**TASK INSTRUCTIONS**
Your task is to quote the records from their first line through the line containing "FPX = 2150.0;", with nothing added or left out.

**DATA EXTRACT**
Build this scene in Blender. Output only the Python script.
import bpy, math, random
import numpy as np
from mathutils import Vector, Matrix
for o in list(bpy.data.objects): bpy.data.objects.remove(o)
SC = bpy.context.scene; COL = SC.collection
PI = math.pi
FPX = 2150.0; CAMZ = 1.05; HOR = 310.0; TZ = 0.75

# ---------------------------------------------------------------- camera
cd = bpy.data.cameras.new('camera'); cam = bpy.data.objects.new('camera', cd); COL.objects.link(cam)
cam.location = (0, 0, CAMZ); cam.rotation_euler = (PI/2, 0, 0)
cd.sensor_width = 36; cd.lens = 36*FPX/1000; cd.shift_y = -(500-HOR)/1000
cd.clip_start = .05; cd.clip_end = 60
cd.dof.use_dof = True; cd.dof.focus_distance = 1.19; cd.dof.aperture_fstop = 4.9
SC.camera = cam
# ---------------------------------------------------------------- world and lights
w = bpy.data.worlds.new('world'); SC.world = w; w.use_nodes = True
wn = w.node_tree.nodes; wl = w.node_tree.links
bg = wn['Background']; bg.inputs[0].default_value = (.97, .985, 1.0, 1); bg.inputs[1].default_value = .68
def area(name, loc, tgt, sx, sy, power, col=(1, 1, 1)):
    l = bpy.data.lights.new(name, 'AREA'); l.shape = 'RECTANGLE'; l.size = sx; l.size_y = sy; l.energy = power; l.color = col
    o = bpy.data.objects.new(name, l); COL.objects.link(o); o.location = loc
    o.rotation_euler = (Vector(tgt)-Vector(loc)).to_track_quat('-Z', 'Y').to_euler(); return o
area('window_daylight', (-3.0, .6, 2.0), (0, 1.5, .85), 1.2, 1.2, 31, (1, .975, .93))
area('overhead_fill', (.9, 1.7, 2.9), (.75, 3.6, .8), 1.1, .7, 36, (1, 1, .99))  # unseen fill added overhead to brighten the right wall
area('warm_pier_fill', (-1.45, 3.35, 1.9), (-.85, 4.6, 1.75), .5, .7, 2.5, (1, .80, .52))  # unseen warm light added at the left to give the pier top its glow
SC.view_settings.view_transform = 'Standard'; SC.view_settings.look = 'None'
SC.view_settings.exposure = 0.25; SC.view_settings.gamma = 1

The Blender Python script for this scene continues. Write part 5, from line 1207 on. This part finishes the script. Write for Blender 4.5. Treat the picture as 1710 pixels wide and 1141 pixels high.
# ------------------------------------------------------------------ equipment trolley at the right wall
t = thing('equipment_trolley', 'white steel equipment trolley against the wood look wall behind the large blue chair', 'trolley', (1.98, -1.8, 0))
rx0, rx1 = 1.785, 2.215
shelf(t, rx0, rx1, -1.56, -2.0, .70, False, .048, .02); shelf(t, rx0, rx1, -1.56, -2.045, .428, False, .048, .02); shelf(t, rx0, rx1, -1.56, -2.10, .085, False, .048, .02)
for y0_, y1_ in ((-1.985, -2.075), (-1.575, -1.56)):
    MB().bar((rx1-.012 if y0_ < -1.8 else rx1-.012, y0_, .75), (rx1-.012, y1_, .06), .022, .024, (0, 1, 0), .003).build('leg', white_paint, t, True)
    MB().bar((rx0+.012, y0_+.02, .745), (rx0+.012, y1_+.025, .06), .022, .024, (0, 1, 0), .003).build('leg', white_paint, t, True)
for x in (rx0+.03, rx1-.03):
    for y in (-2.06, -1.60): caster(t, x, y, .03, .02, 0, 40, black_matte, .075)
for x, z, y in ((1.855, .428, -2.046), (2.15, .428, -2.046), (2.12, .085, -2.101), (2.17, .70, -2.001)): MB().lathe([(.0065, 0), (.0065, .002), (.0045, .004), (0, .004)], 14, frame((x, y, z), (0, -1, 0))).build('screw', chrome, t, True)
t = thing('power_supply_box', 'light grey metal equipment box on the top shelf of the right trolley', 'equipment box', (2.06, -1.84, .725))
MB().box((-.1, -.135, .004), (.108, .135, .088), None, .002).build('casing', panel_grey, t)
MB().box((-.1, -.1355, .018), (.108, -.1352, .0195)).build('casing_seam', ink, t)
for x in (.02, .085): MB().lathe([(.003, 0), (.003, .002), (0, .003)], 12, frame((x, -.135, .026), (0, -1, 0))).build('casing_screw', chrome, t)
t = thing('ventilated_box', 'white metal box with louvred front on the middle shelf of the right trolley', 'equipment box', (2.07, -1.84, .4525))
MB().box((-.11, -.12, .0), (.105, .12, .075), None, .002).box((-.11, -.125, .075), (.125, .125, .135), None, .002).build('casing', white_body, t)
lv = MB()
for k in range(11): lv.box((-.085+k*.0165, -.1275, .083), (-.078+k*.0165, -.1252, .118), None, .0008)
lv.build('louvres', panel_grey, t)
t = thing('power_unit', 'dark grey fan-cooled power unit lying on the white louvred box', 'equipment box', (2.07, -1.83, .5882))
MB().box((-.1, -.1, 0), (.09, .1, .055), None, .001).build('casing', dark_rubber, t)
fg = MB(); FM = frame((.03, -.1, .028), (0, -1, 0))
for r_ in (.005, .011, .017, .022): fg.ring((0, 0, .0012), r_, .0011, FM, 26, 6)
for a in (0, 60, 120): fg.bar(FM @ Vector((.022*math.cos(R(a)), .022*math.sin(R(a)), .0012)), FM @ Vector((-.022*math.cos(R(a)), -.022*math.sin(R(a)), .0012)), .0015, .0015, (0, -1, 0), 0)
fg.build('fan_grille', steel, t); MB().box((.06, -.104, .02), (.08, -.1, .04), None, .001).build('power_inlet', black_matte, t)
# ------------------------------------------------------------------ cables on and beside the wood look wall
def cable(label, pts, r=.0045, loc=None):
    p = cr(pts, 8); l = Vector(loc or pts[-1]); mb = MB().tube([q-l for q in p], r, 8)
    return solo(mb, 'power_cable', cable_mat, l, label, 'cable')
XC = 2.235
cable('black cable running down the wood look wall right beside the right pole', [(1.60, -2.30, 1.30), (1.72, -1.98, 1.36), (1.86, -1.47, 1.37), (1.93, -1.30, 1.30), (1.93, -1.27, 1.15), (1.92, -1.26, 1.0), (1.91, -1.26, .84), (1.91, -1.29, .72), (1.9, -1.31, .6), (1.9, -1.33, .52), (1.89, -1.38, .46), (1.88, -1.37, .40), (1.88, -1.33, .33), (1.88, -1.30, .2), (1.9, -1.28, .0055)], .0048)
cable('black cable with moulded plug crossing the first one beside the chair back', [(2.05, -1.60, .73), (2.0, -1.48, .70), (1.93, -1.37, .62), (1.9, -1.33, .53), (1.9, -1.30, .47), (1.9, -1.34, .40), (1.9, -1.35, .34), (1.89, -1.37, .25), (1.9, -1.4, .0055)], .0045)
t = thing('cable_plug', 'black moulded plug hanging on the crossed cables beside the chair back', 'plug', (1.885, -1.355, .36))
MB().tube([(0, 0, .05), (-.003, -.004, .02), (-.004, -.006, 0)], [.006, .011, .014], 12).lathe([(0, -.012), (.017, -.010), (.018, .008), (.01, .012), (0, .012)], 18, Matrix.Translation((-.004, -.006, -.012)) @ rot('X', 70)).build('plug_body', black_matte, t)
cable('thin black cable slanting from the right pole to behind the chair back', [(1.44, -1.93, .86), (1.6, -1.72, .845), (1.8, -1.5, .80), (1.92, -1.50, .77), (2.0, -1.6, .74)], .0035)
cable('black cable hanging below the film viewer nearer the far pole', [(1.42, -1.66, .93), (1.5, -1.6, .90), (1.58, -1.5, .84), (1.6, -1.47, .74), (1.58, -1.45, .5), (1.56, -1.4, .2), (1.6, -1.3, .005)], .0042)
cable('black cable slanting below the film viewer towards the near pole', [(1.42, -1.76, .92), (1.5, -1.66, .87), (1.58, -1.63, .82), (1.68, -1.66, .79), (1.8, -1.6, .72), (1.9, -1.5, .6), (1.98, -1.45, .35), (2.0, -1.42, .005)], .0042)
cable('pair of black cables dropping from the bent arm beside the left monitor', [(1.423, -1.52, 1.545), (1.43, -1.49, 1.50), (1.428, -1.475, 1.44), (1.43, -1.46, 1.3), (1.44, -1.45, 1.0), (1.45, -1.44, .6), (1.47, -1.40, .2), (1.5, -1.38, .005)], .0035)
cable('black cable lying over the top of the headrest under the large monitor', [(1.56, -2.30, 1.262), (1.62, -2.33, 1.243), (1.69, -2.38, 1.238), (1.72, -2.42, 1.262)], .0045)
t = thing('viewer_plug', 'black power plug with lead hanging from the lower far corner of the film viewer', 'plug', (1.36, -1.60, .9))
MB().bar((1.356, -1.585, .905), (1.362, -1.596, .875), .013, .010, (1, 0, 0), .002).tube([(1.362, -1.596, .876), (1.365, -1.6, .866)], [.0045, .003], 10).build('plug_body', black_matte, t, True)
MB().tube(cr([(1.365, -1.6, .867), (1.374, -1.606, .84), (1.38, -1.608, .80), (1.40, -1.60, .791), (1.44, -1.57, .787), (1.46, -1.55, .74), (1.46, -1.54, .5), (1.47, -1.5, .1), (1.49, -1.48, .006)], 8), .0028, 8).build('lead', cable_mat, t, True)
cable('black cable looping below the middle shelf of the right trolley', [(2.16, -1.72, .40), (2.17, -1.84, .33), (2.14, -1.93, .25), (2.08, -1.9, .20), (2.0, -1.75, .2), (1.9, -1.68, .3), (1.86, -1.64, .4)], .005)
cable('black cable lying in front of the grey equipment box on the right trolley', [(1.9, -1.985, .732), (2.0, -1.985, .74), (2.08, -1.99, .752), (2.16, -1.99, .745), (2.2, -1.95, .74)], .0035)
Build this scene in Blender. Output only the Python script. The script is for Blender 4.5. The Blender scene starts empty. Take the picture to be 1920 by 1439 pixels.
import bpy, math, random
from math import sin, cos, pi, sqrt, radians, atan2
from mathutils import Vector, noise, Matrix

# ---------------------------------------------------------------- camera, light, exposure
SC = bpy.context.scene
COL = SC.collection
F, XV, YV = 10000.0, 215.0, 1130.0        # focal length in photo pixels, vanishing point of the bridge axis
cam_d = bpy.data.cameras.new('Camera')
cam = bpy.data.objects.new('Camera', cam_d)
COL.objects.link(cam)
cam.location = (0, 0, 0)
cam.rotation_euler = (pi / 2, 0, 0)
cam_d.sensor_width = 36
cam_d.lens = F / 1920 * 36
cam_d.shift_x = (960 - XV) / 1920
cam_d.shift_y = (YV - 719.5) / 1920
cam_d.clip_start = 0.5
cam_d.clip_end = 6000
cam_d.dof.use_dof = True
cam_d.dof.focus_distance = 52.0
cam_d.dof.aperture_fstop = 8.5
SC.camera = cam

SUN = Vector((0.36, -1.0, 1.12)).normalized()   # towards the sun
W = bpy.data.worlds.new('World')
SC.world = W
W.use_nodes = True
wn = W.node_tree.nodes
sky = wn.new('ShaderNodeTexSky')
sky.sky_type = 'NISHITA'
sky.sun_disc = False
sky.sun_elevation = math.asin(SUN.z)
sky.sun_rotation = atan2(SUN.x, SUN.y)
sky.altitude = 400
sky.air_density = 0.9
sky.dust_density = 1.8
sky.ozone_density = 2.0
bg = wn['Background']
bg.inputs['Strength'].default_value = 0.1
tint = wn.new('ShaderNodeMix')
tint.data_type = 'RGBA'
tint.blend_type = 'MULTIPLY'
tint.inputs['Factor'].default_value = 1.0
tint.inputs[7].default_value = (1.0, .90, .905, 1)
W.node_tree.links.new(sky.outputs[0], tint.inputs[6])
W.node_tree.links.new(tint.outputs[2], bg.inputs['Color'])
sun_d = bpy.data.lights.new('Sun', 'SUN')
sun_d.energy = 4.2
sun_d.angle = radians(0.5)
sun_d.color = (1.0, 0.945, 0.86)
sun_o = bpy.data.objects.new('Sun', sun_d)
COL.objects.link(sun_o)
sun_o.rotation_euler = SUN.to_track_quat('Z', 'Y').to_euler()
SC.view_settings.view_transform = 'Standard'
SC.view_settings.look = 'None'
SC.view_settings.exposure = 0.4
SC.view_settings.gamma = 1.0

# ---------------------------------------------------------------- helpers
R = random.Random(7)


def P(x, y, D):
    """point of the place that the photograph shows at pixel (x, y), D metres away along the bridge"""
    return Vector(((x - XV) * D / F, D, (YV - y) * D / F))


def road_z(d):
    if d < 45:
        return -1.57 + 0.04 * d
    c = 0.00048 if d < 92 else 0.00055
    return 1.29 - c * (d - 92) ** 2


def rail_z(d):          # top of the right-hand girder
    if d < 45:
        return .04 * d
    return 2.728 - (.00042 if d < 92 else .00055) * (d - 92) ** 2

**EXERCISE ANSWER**
Build this scene in Blender. Output only the Python script.
import bpy, math, random
import numpy as np
from mathutils import Vector, Matrix
for o in list(bpy.data.objects): bpy.data.objects.remove(o)
SC = bpy.context.scene; COL = SC.collection
PI = math.pi
FPX = 2150.0; CAMZ = 1.05; HOR = 310.0; TZ = 0.75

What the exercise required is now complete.